**REQUIRED WORK:**
Write out only the span of lines that begins at the line with "random.choice(cols), parent, mat4=inv @ fr.M)" and ends at the line with "mRED = mat('shop_red', (.32, .035, .02), .6, var=.1)". Keep both end lines, word for word.
______________________________
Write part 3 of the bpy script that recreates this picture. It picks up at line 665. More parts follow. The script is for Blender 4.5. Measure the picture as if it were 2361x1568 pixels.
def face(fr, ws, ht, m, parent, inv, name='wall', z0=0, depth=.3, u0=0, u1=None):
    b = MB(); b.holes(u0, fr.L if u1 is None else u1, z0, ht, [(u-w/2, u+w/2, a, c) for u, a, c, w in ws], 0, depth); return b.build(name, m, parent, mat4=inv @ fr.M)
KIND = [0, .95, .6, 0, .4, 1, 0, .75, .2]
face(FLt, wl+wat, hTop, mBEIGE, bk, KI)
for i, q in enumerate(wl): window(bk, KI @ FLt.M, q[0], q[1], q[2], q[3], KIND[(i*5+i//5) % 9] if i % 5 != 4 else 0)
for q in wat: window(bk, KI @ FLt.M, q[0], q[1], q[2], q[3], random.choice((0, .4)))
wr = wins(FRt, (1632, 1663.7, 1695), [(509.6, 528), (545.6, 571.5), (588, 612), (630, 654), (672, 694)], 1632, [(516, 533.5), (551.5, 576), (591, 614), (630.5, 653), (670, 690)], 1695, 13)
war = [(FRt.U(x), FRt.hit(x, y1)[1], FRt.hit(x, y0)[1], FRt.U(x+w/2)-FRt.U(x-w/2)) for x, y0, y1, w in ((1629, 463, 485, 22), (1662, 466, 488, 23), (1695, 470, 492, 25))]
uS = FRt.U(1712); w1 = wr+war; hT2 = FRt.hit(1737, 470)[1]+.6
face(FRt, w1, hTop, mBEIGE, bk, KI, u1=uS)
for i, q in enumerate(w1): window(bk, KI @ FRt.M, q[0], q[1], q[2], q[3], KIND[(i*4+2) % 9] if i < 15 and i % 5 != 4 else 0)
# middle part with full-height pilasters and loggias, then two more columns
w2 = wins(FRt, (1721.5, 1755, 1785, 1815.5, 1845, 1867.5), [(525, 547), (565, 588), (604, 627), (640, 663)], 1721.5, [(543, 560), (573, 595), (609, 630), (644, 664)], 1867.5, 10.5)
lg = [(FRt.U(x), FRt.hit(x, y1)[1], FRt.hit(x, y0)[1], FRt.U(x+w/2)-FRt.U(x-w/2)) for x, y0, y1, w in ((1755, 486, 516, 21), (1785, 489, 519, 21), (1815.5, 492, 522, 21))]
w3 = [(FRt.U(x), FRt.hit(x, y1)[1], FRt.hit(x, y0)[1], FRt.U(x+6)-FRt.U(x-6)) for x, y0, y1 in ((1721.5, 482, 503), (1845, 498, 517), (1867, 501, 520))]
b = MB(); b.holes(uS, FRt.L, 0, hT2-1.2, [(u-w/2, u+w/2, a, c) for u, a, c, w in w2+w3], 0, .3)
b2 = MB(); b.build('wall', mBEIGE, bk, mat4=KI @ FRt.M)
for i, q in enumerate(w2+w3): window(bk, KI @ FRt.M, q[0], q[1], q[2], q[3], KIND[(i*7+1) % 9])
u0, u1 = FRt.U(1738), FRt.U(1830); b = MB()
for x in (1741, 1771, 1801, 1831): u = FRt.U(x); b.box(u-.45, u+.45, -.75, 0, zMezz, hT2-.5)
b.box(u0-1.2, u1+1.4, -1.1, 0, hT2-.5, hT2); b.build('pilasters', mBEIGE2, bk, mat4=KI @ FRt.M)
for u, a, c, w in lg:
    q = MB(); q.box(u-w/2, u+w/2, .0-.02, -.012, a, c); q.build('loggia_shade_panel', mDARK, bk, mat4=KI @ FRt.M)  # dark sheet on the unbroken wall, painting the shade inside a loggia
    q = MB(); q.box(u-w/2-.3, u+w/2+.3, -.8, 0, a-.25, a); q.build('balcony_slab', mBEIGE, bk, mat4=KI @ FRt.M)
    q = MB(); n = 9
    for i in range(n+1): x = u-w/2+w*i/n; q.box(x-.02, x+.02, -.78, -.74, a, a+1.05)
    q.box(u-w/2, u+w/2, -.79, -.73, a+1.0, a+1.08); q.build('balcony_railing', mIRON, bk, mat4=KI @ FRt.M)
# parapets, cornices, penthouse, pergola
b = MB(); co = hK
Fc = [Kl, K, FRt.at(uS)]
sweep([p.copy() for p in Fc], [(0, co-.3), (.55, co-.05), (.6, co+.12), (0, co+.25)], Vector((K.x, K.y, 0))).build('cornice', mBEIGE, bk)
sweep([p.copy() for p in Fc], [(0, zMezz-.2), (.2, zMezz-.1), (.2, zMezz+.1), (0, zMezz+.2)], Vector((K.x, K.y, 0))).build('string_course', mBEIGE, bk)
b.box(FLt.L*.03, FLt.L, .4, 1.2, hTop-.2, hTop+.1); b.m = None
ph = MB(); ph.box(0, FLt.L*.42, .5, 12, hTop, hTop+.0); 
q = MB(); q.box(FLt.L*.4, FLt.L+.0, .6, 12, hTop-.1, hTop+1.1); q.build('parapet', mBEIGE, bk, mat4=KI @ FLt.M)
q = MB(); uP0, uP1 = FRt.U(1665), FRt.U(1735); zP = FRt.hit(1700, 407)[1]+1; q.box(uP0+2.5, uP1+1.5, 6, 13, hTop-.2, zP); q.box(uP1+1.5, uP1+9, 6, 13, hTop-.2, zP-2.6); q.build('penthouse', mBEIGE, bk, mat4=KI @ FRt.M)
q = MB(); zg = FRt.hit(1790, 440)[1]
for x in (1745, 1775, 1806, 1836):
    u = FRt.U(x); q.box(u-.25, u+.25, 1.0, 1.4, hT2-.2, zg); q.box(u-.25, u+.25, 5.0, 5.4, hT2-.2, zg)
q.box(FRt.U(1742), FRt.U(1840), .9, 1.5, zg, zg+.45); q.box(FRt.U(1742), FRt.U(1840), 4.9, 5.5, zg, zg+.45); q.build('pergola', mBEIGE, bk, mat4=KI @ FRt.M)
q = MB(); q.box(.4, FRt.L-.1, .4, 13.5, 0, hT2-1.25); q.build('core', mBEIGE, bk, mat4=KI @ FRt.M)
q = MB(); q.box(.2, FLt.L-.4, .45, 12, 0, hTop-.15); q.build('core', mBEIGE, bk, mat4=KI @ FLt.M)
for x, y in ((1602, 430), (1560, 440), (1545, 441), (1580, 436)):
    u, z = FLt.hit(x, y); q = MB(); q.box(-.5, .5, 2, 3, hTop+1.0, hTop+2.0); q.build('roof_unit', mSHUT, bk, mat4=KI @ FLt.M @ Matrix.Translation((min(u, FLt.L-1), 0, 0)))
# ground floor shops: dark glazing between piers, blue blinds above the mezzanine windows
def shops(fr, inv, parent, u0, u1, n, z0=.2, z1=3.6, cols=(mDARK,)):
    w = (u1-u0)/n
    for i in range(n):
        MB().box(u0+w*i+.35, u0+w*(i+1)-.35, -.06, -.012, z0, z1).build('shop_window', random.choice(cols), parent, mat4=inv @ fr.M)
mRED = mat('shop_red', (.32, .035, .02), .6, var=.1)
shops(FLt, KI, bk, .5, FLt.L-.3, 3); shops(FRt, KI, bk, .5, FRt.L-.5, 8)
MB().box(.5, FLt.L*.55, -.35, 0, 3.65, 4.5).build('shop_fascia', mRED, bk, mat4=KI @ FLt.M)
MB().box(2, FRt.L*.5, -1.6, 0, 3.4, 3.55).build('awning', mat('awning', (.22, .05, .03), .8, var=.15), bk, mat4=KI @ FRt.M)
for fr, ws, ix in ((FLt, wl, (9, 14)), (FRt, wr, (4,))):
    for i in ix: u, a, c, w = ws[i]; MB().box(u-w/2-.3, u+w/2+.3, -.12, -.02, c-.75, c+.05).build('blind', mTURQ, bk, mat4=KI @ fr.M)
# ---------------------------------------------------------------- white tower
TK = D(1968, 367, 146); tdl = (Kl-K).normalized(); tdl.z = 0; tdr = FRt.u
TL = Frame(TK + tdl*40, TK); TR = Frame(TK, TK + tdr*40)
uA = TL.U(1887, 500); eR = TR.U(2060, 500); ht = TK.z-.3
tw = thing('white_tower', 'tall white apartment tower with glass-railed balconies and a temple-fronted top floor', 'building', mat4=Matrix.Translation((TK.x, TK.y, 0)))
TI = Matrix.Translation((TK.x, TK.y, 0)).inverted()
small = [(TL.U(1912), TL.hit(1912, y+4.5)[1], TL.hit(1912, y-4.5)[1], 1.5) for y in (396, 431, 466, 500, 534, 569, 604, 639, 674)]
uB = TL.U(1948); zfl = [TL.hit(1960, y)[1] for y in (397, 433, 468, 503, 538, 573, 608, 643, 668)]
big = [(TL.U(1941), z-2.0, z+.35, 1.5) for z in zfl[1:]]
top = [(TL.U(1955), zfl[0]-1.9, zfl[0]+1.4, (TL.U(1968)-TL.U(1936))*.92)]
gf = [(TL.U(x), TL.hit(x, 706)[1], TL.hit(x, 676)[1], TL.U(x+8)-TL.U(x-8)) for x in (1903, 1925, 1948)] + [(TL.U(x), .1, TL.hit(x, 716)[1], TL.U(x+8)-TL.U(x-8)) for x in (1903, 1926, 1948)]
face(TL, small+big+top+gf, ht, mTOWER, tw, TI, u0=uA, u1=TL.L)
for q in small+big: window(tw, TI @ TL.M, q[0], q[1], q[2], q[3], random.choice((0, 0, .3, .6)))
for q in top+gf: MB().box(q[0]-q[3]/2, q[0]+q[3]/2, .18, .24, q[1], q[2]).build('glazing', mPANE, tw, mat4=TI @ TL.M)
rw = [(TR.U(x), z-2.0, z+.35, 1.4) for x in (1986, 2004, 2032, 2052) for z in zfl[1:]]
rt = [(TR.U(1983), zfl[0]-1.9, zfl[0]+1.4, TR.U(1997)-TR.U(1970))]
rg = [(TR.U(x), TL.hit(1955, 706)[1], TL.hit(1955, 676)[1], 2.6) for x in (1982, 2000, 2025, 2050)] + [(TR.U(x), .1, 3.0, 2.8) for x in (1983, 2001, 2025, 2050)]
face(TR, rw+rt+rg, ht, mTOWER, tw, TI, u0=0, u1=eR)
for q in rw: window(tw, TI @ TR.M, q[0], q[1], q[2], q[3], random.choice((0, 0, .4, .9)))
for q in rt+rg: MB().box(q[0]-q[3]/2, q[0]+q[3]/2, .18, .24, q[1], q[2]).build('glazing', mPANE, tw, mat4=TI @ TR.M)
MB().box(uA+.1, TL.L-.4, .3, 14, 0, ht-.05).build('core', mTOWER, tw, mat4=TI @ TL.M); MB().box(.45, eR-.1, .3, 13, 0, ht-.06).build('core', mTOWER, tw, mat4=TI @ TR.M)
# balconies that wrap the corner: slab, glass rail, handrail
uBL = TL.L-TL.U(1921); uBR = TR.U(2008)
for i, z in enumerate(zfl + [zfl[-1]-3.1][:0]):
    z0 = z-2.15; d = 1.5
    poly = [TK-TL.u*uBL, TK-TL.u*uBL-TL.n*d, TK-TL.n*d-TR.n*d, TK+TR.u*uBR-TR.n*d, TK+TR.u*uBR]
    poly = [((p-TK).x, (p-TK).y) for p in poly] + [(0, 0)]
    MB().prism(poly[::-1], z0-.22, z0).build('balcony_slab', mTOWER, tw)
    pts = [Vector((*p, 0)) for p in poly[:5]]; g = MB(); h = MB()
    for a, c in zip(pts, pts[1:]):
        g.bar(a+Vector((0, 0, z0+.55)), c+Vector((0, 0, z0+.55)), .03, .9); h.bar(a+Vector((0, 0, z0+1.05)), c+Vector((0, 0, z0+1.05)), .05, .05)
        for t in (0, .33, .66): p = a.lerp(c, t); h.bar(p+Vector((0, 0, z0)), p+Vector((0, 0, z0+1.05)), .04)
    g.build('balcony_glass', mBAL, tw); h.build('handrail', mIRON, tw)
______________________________
**REPLY TO THE EXERCISE:**
        MB().box(u0+w*i+.35, u0+w*(i+1)-.35, -.06, -.012, z0, z1).build('shop_window', random.choice(cols), parent, mat4=inv @ fr.M)
mRED = mat('shop_red', (.32, .035, .02), .6, var=.1)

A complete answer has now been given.